Who Run the World? Not Just the Boys

In this class so far, the books we have read tend to undermine the women in the story to better highlight the masculine superiority and subvert the importance of women in society drawing clear divisions between the gender roles. These clear lines constantly place women in a subordinate role tomen, and more often than not, they only represent a road block for the men to overcome. The femme fatale is a staple of the noir genre which portrays women as temptresses who causes disaster for the man she sets her sight on, but in “The Expendable Man” we do not really have a character who fits into that femme fatale description. The book is ambiguous about gender stereotypes in the same way it is ambiguous about racial descriptions. Bonnie Lee Crumb does not embody the typical femme fatale, even though she causes disaster for Hugh and Ellen does not cause disaster, but is too beautiful for Hugh to ignore. The other women in this story are not pushed to the fringe supporting roles, but are portrayed as their own individuals. With a woman writing the story, Dorothy B. Hughes give her audience a new perspective of society within the genre of noir. 

While Bonnie Lee, or Iris as Hugh knew her, takes advantage of Hugh using her age and her race, she does not operate as a conventional femme fatale. Hugh only acts to help her out of pity rather than any fatal attraction. Playing with how Iris uses her youth and innocence more than her femininity, Hughes is demonstrating to the reader, the other ways a woman can function within her society and manipulate her surroundings. Racial differences play a huge role in Iris’s ability to take advantage of Hugh, but there is much more to her than her fatal interactions that lead to her death. She is a child, still in highschool, with no real experience in the adult world, but she is able to make her way through it with success until she places her faith in her naive love story. Restrictions of gender placed on women severely limits her autonomy and independence, but nonetheless, Iris finds a way to get what she wants until the end. 
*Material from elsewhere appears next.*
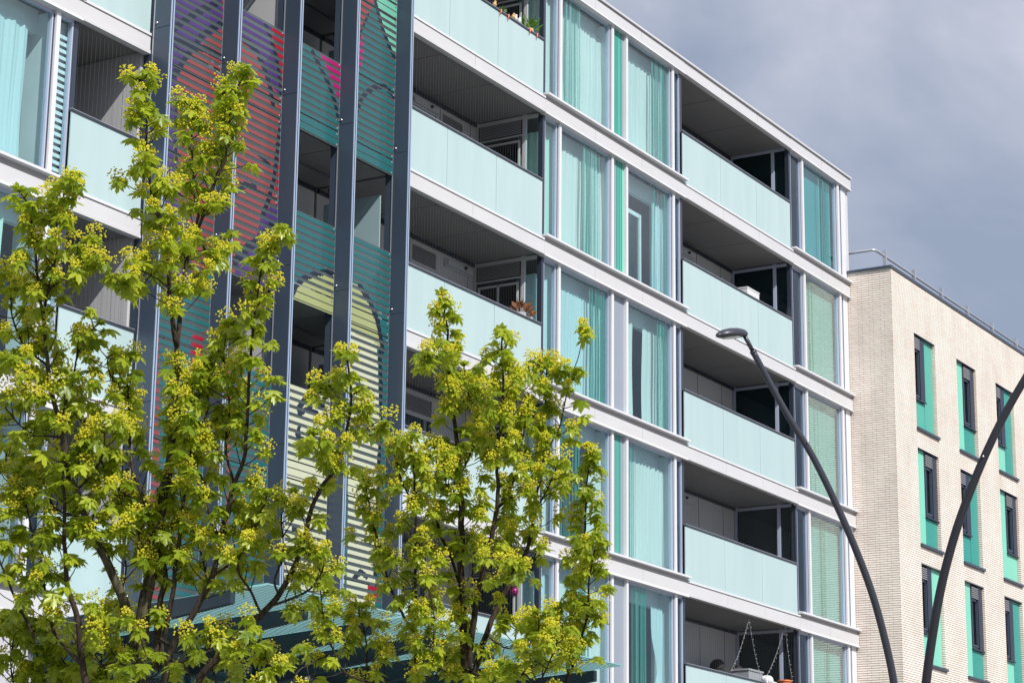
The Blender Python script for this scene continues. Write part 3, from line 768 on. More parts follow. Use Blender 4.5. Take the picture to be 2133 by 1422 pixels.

Similarly, Ellen is restricted by her race, but since she boasts the advantage of a higher class family, her connections allow her a much higher level of individuality. Her beauty and status afford her a certain level of fatal attraction, but instead of causing the disaster for Hugh, she is the catalyst that saves him from becoming the expendable man that gets framed for murder. Bringing in a white lawyer with incredible ambitions was her idea, and Skye’s work keeps him out of the press and preserves his future. Iris leads Hugh to disaster, but her naivety prevents her from the full embodiment of the femme fatale. Ellen embodies the dangerous beauty of the femme fatale, but her presence saves Hugh’s life and career changing the perspective of gender roles, and allowing for women to take more control over their identities in society without totally deviating from the noir genre.